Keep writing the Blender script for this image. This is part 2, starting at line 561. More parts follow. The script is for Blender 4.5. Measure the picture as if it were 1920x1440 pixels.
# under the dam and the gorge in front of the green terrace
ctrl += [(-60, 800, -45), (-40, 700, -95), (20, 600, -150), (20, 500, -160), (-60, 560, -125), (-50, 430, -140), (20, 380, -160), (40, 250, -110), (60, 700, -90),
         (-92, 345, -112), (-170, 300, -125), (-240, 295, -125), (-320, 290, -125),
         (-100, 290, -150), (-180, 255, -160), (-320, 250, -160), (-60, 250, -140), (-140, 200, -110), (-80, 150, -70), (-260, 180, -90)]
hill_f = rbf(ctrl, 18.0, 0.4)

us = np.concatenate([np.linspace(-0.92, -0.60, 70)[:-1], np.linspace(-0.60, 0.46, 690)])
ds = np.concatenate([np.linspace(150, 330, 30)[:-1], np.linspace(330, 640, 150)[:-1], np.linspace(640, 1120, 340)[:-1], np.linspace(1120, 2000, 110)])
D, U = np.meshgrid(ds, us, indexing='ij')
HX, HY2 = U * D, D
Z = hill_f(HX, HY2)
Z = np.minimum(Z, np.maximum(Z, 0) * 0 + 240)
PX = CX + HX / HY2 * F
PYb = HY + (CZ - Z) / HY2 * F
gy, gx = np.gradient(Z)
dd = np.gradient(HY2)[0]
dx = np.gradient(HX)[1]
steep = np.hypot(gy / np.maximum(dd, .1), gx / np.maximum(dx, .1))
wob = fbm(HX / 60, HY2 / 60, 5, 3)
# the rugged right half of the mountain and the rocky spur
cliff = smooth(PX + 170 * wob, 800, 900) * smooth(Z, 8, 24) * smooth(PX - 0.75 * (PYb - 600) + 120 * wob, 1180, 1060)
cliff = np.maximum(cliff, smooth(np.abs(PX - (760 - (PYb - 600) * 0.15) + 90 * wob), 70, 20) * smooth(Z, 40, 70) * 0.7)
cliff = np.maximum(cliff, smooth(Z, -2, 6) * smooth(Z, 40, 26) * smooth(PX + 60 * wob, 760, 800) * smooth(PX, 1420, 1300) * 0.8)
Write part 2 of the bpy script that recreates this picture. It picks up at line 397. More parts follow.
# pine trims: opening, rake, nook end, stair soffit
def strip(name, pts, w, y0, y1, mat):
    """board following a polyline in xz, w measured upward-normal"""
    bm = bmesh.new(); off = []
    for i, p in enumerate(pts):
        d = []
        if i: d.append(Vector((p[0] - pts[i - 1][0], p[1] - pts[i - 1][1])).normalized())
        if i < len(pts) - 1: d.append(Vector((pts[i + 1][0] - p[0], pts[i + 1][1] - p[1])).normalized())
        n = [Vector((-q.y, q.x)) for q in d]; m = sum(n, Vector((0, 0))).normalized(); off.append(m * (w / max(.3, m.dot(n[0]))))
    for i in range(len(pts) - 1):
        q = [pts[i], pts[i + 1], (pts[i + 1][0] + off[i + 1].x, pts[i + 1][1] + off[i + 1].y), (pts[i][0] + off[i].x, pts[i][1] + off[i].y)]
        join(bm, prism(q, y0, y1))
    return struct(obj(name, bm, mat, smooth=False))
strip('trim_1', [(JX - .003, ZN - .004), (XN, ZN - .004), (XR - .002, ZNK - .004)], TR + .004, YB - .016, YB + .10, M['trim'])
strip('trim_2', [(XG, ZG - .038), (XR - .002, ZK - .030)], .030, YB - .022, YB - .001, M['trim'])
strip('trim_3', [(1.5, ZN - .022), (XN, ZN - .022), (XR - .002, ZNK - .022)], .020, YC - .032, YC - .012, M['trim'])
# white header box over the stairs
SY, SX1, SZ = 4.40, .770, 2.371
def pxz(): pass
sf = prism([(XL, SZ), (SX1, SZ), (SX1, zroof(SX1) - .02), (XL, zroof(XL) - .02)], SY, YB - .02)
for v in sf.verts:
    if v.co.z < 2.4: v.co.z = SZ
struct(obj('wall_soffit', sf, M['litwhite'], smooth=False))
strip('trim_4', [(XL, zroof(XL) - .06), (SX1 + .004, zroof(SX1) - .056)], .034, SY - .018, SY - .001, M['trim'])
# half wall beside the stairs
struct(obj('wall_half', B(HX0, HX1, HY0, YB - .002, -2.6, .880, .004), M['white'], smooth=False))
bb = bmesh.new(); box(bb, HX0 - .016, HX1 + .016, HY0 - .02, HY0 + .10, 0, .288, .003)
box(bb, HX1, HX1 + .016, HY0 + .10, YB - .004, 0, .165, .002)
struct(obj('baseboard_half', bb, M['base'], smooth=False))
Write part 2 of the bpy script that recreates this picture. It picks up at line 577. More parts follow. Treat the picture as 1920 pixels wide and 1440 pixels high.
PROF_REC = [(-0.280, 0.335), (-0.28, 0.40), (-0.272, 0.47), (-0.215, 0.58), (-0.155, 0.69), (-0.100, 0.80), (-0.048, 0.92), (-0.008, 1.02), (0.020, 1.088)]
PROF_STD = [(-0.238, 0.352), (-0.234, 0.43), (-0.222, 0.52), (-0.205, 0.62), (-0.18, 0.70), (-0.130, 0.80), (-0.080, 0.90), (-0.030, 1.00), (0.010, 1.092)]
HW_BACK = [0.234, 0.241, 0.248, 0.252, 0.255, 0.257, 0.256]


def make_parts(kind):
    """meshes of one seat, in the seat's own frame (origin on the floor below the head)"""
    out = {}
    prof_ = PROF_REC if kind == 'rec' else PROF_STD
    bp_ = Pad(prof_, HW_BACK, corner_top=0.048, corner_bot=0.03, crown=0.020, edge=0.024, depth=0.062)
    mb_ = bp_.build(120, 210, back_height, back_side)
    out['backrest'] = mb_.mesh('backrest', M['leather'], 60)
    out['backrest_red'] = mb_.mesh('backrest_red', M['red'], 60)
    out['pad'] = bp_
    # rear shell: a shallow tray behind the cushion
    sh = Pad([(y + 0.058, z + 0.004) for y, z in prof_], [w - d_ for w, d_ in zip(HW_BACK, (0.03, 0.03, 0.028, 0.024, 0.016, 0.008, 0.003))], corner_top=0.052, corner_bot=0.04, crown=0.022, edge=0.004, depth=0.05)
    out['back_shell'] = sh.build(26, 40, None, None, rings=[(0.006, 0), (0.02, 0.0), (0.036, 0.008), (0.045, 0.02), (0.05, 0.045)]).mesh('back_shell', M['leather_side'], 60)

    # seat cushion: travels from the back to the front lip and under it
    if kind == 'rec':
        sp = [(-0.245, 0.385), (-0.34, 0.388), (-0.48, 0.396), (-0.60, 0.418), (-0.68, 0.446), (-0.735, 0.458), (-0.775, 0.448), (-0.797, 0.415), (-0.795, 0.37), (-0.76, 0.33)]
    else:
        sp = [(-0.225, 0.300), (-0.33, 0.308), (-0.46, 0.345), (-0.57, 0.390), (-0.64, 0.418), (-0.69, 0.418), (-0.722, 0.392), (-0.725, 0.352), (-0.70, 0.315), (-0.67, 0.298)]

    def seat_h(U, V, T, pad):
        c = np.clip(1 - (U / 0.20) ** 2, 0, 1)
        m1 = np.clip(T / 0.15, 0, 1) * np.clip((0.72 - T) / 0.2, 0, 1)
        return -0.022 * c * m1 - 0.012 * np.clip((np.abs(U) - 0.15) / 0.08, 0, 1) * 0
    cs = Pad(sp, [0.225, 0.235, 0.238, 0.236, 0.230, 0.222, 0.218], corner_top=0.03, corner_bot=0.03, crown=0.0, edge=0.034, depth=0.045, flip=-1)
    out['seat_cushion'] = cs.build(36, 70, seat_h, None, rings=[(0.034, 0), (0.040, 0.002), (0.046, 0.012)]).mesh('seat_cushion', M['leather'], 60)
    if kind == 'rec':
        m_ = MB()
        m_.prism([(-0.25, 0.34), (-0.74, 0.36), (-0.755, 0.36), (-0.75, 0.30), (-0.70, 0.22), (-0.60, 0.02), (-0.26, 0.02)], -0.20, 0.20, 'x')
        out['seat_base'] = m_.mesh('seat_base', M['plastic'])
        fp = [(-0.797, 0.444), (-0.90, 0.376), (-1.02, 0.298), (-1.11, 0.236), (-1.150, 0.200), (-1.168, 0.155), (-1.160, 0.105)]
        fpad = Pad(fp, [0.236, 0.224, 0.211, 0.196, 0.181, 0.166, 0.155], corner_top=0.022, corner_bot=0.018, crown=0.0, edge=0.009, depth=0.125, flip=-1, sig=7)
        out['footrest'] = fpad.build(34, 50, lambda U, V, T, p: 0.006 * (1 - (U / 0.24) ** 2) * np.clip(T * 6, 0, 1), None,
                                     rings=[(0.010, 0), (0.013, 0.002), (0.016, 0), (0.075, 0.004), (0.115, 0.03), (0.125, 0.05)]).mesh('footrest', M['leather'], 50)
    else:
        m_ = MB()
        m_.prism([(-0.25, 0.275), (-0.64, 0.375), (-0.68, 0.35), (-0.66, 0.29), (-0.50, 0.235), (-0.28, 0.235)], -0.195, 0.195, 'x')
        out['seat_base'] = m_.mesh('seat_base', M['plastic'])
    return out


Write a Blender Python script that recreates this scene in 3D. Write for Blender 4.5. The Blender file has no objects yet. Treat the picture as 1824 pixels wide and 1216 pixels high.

****

=== SET TASK ===
Above are some records. Report the number of their lines that include "pixels", and add nothing else.

=== OUTPUT BELOW ===
3